■ INSTRUCTIONS TO FOLLOW
Your task is to repeat the listing exactly.

■ DATA PROVIDED
+===+

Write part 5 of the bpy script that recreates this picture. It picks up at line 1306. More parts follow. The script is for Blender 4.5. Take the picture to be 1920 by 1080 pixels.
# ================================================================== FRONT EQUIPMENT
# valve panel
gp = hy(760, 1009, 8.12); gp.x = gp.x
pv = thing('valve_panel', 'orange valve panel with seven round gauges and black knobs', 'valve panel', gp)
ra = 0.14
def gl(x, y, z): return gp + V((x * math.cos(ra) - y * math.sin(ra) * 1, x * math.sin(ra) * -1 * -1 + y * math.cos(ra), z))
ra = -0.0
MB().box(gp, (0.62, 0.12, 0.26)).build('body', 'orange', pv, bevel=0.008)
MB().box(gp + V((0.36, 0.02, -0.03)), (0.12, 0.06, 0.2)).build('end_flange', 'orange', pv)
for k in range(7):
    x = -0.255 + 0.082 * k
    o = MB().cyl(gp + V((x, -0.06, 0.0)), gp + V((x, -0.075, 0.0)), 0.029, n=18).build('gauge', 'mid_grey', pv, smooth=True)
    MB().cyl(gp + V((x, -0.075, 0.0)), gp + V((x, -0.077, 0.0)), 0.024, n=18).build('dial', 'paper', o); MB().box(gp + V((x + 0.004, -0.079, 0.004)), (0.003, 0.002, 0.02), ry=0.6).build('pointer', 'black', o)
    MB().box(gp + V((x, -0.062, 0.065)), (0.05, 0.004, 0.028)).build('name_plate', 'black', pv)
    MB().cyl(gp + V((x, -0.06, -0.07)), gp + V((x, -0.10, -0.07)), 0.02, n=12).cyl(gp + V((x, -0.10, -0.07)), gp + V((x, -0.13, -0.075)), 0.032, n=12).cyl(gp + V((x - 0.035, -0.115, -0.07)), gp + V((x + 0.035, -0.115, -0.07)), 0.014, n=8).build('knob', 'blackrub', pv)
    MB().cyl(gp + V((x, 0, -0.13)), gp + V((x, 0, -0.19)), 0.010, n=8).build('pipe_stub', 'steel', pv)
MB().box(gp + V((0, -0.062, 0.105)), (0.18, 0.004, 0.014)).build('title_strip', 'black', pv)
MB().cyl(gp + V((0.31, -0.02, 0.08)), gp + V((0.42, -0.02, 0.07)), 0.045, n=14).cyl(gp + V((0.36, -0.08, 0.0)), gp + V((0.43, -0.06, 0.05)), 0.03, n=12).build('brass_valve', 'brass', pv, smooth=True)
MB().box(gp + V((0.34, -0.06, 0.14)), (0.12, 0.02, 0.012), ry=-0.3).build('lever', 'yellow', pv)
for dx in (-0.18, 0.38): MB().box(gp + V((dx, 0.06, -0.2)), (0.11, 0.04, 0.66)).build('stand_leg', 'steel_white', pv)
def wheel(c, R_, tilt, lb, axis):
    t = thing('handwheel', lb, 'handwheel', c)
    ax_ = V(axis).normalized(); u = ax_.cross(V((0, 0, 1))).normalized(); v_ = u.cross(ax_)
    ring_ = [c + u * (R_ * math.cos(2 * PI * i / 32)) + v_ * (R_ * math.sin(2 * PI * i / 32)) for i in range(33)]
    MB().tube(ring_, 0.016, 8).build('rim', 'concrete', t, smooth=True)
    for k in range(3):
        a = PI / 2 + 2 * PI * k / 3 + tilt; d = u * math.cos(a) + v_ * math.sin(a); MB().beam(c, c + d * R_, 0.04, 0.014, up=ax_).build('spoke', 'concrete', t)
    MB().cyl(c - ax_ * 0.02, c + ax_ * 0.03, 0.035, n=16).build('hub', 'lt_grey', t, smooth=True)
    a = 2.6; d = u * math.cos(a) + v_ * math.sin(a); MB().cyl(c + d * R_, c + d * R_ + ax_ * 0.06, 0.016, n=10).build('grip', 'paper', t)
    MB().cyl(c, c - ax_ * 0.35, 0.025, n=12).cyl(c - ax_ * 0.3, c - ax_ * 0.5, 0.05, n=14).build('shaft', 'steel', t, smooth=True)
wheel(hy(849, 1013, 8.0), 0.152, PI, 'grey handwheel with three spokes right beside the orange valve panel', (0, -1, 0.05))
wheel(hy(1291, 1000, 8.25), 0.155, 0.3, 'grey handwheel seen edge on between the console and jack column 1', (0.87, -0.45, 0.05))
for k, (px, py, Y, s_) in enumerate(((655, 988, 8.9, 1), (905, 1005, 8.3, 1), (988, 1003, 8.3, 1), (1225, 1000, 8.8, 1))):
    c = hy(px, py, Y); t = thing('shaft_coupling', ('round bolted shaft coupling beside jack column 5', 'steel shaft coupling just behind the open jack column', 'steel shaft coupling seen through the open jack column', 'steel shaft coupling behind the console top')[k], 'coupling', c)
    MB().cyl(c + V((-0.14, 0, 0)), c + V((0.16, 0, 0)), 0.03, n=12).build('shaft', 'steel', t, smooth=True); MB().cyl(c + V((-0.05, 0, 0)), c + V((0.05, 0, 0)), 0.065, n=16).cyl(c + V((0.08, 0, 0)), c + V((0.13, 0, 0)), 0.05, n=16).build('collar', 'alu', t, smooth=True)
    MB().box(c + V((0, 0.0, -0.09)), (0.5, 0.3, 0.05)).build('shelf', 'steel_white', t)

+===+

■ FINAL RESULT
Write part 5 of the bpy script that recreates this picture. It picks up at line 1306. More parts follow. The script is for Blender 4.5. Take the picture to be 1920 by 1080 pixels.
# ================================================================== FRONT EQUIPMENT
# valve panel
gp = hy(760, 1009, 8.12); gp.x = gp.x
pv = thing('valve_panel', 'orange valve panel with seven round gauges and black knobs', 'valve panel', gp)
ra = 0.14
def gl(x, y, z): return gp + V((x * math.cos(ra) - y * math.sin(ra) * 1, x * math.sin(ra) * -1 * -1 + y * math.cos(ra), z))
ra = -0.0
MB().box(gp, (0.62, 0.12, 0.26)).build('body', 'orange', pv, bevel=0.008)
MB().box(gp + V((0.36, 0.02, -0.03)), (0.12, 0.06, 0.2)).build('end_flange', 'orange', pv)
for k in range(7):
    x = -0.255 + 0.082 * k
    o = MB().cyl(gp + V((x, -0.06, 0.0)), gp + V((x, -0.075, 0.0)), 0.029, n=18).build('gauge', 'mid_grey', pv, smooth=True)
    MB().cyl(gp + V((x, -0.075, 0.0)), gp + V((x, -0.077, 0.0)), 0.024, n=18).build('dial', 'paper', o); MB().box(gp + V((x + 0.004, -0.079, 0.004)), (0.003, 0.002, 0.02), ry=0.6).build('pointer', 'black', o)
    MB().box(gp + V((x, -0.062, 0.065)), (0.05, 0.004, 0.028)).build('name_plate', 'black', pv)
    MB().cyl(gp + V((x, -0.06, -0.07)), gp + V((x, -0.10, -0.07)), 0.02, n=12).cyl(gp + V((x, -0.10, -0.07)), gp + V((x, -0.13, -0.075)), 0.032, n=12).cyl(gp + V((x - 0.035, -0.115, -0.07)), gp + V((x + 0.035, -0.115, -0.07)), 0.014, n=8).build('knob', 'blackrub', pv)
    MB().cyl(gp + V((x, 0, -0.13)), gp + V((x, 0, -0.19)), 0.010, n=8).build('pipe_stub', 'steel', pv)
MB().box(gp + V((0, -0.062, 0.105)), (0.18, 0.004, 0.014)).build('title_strip', 'black', pv)
MB().cyl(gp + V((0.31, -0.02, 0.08)), gp + V((0.42, -0.02, 0.07)), 0.045, n=14).cyl(gp + V((0.36, -0.08, 0.0)), gp + V((0.43, -0.06, 0.05)), 0.03, n=12).build('brass_valve', 'brass', pv, smooth=True)
MB().box(gp + V((0.34, -0.06, 0.14)), (0.12, 0.02, 0.012), ry=-0.3).build('lever', 'yellow', pv)
for dx in (-0.18, 0.38): MB().box(gp + V((dx, 0.06, -0.2)), (0.11, 0.04, 0.66)).build('stand_leg', 'steel_white', pv)
def wheel(c, R_, tilt, lb, axis):
    t = thing('handwheel', lb, 'handwheel', c)
    ax_ = V(axis).normalized(); u = ax_.cross(V((0, 0, 1))).normalized(); v_ = u.cross(ax_)
    ring_ = [c + u * (R_ * math.cos(2 * PI * i / 32)) + v_ * (R_ * math.sin(2 * PI * i / 32)) for i in range(33)]
    MB().tube(ring_, 0.016, 8).build('rim', 'concrete', t, smooth=True)
    for k in range(3):
        a = PI / 2 + 2 * PI * k / 3 + tilt; d = u * math.cos(a) + v_ * math.sin(a); MB().beam(c, c + d * R_, 0.04, 0.014, up=ax_).build('spoke', 'concrete', t)
    MB().cyl(c - ax_ * 0.02, c + ax_ * 0.03, 0.035, n=16).build('hub', 'lt_grey', t, smooth=True)
    a = 2.6; d = u * math.cos(a) + v_ * math.sin(a); MB().cyl(c + d * R_, c + d * R_ + ax_ * 0.06, 0.016, n=10).build('grip', 'paper', t)
    MB().cyl(c, c - ax_ * 0.35, 0.025, n=12).cyl(c - ax_ * 0.3, c - ax_ * 0.5, 0.05, n=14).build('shaft', 'steel', t, smooth=True)
wheel(hy(849, 1013, 8.0), 0.152, PI, 'grey handwheel with three spokes right beside the orange valve panel', (0, -1, 0.05))
wheel(hy(1291, 1000, 8.25), 0.155, 0.3, 'grey handwheel seen edge on between the console and jack column 1', (0.87, -0.45, 0.05))
for k, (px, py, Y, s_) in enumerate(((655, 988, 8.9, 1), (905, 1005, 8.3, 1), (988, 1003, 8.3, 1), (1225, 1000, 8.8, 1))):
    c = hy(px, py, Y); t = thing('shaft_coupling', ('round bolted shaft coupling beside jack column 5', 'steel shaft coupling just behind the open jack column', 'steel shaft coupling seen through the open jack column', 'steel shaft coupling behind the console top')[k], 'coupling', c)
    MB().cyl(c + V((-0.14, 0, 0)), c + V((0.16, 0, 0)), 0.03, n=12).build('shaft', 'steel', t, smooth=True); MB().cyl(c + V((-0.05, 0, 0)), c + V((0.05, 0, 0)), 0.065, n=16).cyl(c + V((0.08, 0, 0)), c + V((0.13, 0, 0)), 0.05, n=16).build('collar', 'alu', t, smooth=True)
    MB().box(c + V((0, 0.0, -0.09)), (0.5, 0.3, 0.05)).build('shelf', 'steel_white', t)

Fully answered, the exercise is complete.